Other “thorny” details appear in this case, confesses Bardach. “The Miami-Dade Police Department's liaison to the FBI's Joint Terrorism Task Force has been a well-regarded detective named Luis Crespo Jr. -- who is the son of Luis Crespo, one of the most famous anti-Castro militants, known as El Gancho, or The Hook, because of the hand he lost to an ill-timed bomb.”
She then reveals that one of Crespo’s assistants is Detective Héctor Alfonso, whose father is another anti-Cuba terrorist by the name of Héctor Fabián. “Assigned to the MDPD intelligence unit, Alfonso's son has access to the most sensitive information on homeland defense, including on Cuban exile militants.”

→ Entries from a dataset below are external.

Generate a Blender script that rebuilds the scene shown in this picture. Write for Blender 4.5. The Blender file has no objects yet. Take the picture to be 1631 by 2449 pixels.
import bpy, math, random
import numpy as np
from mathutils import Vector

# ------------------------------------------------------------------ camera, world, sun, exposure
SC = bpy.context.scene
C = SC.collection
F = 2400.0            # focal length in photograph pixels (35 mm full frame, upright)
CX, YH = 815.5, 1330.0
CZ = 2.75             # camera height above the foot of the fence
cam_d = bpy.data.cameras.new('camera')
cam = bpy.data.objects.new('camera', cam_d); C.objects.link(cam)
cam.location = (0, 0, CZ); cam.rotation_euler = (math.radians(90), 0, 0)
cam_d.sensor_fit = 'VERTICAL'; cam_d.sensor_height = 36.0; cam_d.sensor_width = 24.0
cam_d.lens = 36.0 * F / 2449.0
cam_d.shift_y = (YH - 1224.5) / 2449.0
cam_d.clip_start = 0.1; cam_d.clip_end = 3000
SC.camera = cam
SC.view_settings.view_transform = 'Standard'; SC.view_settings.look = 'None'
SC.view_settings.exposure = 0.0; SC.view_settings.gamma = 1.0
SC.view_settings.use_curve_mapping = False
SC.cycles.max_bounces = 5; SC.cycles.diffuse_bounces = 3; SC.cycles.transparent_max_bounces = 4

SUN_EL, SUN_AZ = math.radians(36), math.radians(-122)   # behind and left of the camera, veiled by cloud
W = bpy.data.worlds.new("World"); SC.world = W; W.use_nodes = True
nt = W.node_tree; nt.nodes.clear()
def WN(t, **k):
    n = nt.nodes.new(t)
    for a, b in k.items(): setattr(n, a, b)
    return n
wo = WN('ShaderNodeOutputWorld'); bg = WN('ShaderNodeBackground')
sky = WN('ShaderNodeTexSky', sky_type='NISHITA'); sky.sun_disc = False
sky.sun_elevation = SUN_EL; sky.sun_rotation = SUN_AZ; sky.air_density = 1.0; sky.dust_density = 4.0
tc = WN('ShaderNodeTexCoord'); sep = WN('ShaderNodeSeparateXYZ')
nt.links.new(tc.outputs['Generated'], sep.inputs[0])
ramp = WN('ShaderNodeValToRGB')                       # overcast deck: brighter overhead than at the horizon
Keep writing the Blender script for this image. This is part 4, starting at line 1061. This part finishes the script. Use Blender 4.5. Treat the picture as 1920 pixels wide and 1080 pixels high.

“Before the government starts tampering with the Constitution's protections of the press, it needs to do some housecleaning,” concludes Bardach. “A good start would be a special prosecutor to look into who ordered the removal of the Posada evidence, and why. If it then decides that it wants to go further, it might peruse the 45 years' worth of CIA and FBI files on Posada that detail his paramilitary career. And there are a dozen or so comrades of Posada's in Miami and New Jersey who know a great deal more than I do,” writes the reporter.
Besides showing that, although informed by Álvarez, the FBI did not act when Posada led the attacks on Havana and that he sabotaged legitimate events by the Panamanian judicial system to incriminate him and his accomplices in Miami, the revelations by Ann Louise Bardach published in The Washington Post confirm the direct link between the Posada case and the arrest of the Five.
By persecuting the Cubans who had infiltrated terrorist groups, Héctor Pesquera gave cover and protection to his friends in the terrorist mafia who were financing and directing Posada, such as has been confessed by the terrorist himself and also recent statements by Antonio “Toñin” Llama.
More than ever before, with these revelations from the influential Washington daily, the innocence of the five Cubans imprisoned in the United States, whose liberation has been demanded by a panel of UN jurists, remains proven.